I'm supposing said reasons were that with Sequestration, her case was no longer profitable for him. I doubt she was the only client he dropped that week. For all we know, he's bailing on the whole racket.
But that pushed her Major VA Benefits back from months to years. And with that any hope of incorporating The Temple and implementing various other related plans any time soon. We'll survive; I've maneuvered all the numbers down to their workable essentials. But beyond that...?
The next issue was a series of events regarding a number of women who I had come to depend upon for some small support. They all turned out to be too damaged, too crazy and/or too scared to really show up. I gave, but got nothing back in return but Cray-Cray and, from a couple, open hostility, the latter because I didn't bullshit them and they freaked out at The Truth because that shit is always fucking harsh.

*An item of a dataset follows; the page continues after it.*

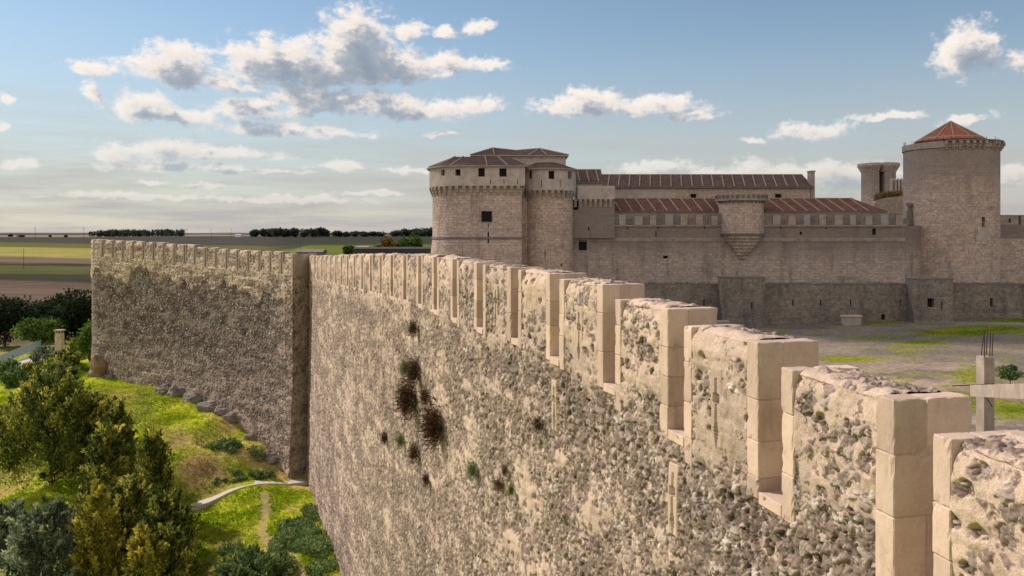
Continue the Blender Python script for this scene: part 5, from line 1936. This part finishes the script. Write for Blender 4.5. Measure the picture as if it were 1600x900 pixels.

That left me feeling empty and abandoned and disheartened in ways I don't even want to get into right now.
Finally, though not really last, is that I am stuck vis-a-vis writing The Explanation. It is a tough volume to work upon. And with having to focus on survival and having no steady intellectual support system to rely upon, I have largely ground to a halt.
Yes, there are little spurts here and there, but my 'inspirational engine' has burned out trying to get the thing out of this ditch. Combine with the above set of events, this has left me exhausted on a primal level. If I do not stop, it could truly break me. And so I must leave it there in that ditch.
I have taken all the various files and folders on my desk-top and put them all in a single folder and tucked that away. I'm not sure what the rest of this will look like at this point because I mean walk away, which generally means not knowing where I'm going...
I have spoken with E about this and She agreed. I suspect She is even more aware of how badly I'm doing. I thought I 'heard' worry in Her tone.
And so...I go.
PS I have of course given myself permission to come back and bitch about various issues regarding this subject if and when I see fit, as the above is certainly not 'comprehensive'.